═══ Material provided ═══

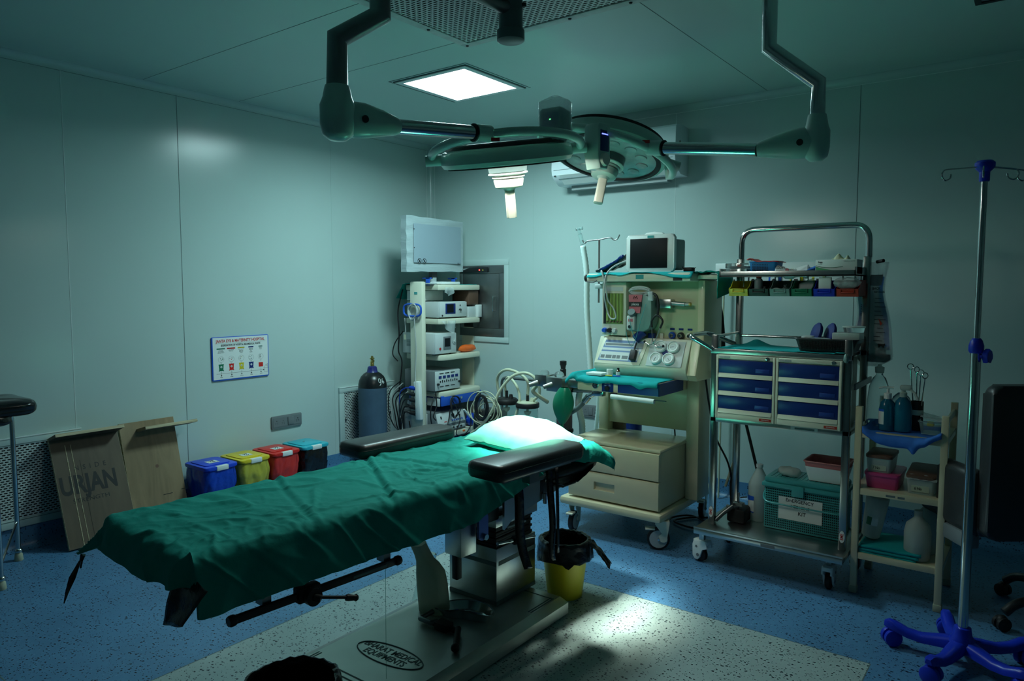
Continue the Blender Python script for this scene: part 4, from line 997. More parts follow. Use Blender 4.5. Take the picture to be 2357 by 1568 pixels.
# power strip hung on the post
ps = MB('white', T(.50, -.697, .55) @ R(0, math.radians(-4), 0)).box((-.03, -.02, -.15), (.03, .02, .17), .008); ps = ps.build('power_strip', loc=(.50, -.697, .40), label='white power strip hanging down the trolley post in the corner', cat='power strip')
for k, (z, c) in enumerate(((.66, 'linblue'), (.61, 'dark'), (.56, 'dark'), (.50, 'black'), (.45, 'black'))):
    m = MB(c).cyl((.475, -.70, z), (.42, -.72, z + .005), .022, .015, 12); m.tube([(.42, -.72, z + .005), (.36, -.73, z - .01), (.31, -.73, z - .08 - .03 * k), (.25, -.66, .28)], .005, 6, smooth=5)
    m.build('plug', loc=(.415, -.622, z), label=['blue plug at the top of the white power strip', 'dark plug, second from the top of the white power strip', 'dark plug in the middle of the white power strip', 'black plug, second from the bottom of the white power strip', 'black plug at the bottom of the white power strip'][k], cat='plug', group='plugs in the power strip')
MB('label').box((.255, -.70, .585), (.30, -.685, .62), .002, R(0, .2, 0)).build('cable_tag', loc=(.27, -.69, .59), label='white paper tag on the cables left of the power strip', cat='tag')
# bagged monitor
mp = Vector((.47, -.80, 0)); mq = Vector((.50, -.15, 0)); c = (mp + mq) / 2; dv = (mq - mp).normalized(); W = (mq - mp).length
ang = math.atan2(dv.y, dv.x); M = T(c.x, c.y, 1.84) @ rotz(ang)     # local x along the screen (to the right), -y towards the viewer
t = thing('monitor', 'large monitor wrapped in translucent white plastic on top of the corner trolley', 'monitor', (c.x, c.y, 1.52))
MB('casd', M).box((-.27, -.005, -.165), (.27, .035, .175), .008).build('screen_panel', t)
def bag(u, v):
    x = -.335 + .66 * u; z = -.205 + .43 * v
    z += .012 * (1 - u) * (1 if v > .5 else -1); b = .006 * n3(u * 4, v * 9, 1) + .003 * max(0, .12 - u) / .12 * math.sin(v * 30)
    return (x + .006 * n3(u, v * 6), -.022 - .006 * math.sin(PI * u) + b, z + .006 * n3(u * 6, v, 4))
m = MB(mat('bag_plastic', (.40, .48, .50), rough=.35, alpha=1, bump=.25, bscale=14, stretch=(1, 1, 6)), M); m.grid(bag, 40, 30); m.grid(lambda u, v: (bag(u, v)[0], .045 + .006 * n3(u * 4, v * 5), bag(u, v)[2]), 20, 14)
for e in (0, 1): m.grid(lambda u, v: (bag(e, v)[0], bag(e, v)[1] * (1 - u) + .045 * u, bag(e, v)[2]), 4, 30); m.grid(lambda u, v: (bag(v, e)[0], bag(v, e)[1] * (1 - u) + .045 * u, bag(v, e)[2]), 4, 40)
bg = m.build('plastic_bag', t, angle=60)
m = MB('casd', M)
m.m(mat('bag_shade', (.30, .38, .44), rough=.4)).box((-.265, -.0345, -.14), (.285, -.033, .175)); bgp = m.build('inner_sheet', bg)
m = MB('ink', M)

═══

» **Challenge**
Would you set down the listing exactly, omitting pictures?

» **Task result**
Continue the Blender Python script for this scene: part 4, from line 997. More parts follow. Use Blender 4.5. Take the picture to be 2357 by 1568 pixels.
# power strip hung on the post
ps = MB('white', T(.50, -.697, .55) @ R(0, math.radians(-4), 0)).box((-.03, -.02, -.15), (.03, .02, .17), .008); ps = ps.build('power_strip', loc=(.50, -.697, .40), label='white power strip hanging down the trolley post in the corner', cat='power strip')
for k, (z, c) in enumerate(((.66, 'linblue'), (.61, 'dark'), (.56, 'dark'), (.50, 'black'), (.45, 'black'))):
    m = MB(c).cyl((.475, -.70, z), (.42, -.72, z + .005), .022, .015, 12); m.tube([(.42, -.72, z + .005), (.36, -.73, z - .01), (.31, -.73, z - .08 - .03 * k), (.25, -.66, .28)], .005, 6, smooth=5)
    m.build('plug', loc=(.415, -.622, z), label=['blue plug at the top of the white power strip', 'dark plug, second from the top of the white power strip', 'dark plug in the middle of the white power strip', 'black plug, second from the bottom of the white power strip', 'black plug at the bottom of the white power strip'][k], cat='plug', group='plugs in the power strip')
MB('label').box((.255, -.70, .585), (.30, -.685, .62), .002, R(0, .2, 0)).build('cable_tag', loc=(.27, -.69, .59), label='white paper tag on the cables left of the power strip', cat='tag')
# bagged monitor
mp = Vector((.47, -.80, 0)); mq = Vector((.50, -.15, 0)); c = (mp + mq) / 2; dv = (mq - mp).normalized(); W = (mq - mp).length
ang = math.atan2(dv.y, dv.x); M = T(c.x, c.y, 1.84) @ rotz(ang)     # local x along the screen (to the right), -y towards the viewer
t = thing('monitor', 'large monitor wrapped in translucent white plastic on top of the corner trolley', 'monitor', (c.x, c.y, 1.52))
MB('casd', M).box((-.27, -.005, -.165), (.27, .035, .175), .008).build('screen_panel', t)
def bag(u, v):
    x = -.335 + .66 * u; z = -.205 + .43 * v
    z += .012 * (1 - u) * (1 if v > .5 else -1); b = .006 * n3(u * 4, v * 9, 1) + .003 * max(0, .12 - u) / .12 * math.sin(v * 30)
    return (x + .006 * n3(u, v * 6), -.022 - .006 * math.sin(PI * u) + b, z + .006 * n3(u * 6, v, 4))
m = MB(mat('bag_plastic', (.40, .48, .50), rough=.35, alpha=1, bump=.25, bscale=14, stretch=(1, 1, 6)), M); m.grid(bag, 40, 30); m.grid(lambda u, v: (bag(u, v)[0], .045 + .006 * n3(u * 4, v * 5), bag(u, v)[2]), 20, 14)
for e in (0, 1): m.grid(lambda u, v: (bag(e, v)[0], bag(e, v)[1] * (1 - u) + .045 * u, bag(e, v)[2]), 4, 30); m.grid(lambda u, v: (bag(v, e)[0], bag(v, e)[1] * (1 - u) + .045 * u, bag(v, e)[2]), 4, 40)
bg = m.build('plastic_bag', t, angle=60)
m = MB('casd', M)
m.m(mat('bag_shade', (.30, .38, .44), rough=.4)).box((-.265, -.0345, -.14), (.285, -.033, .175)); bgp = m.build('inner_sheet', bg)
m = MB('ink', M)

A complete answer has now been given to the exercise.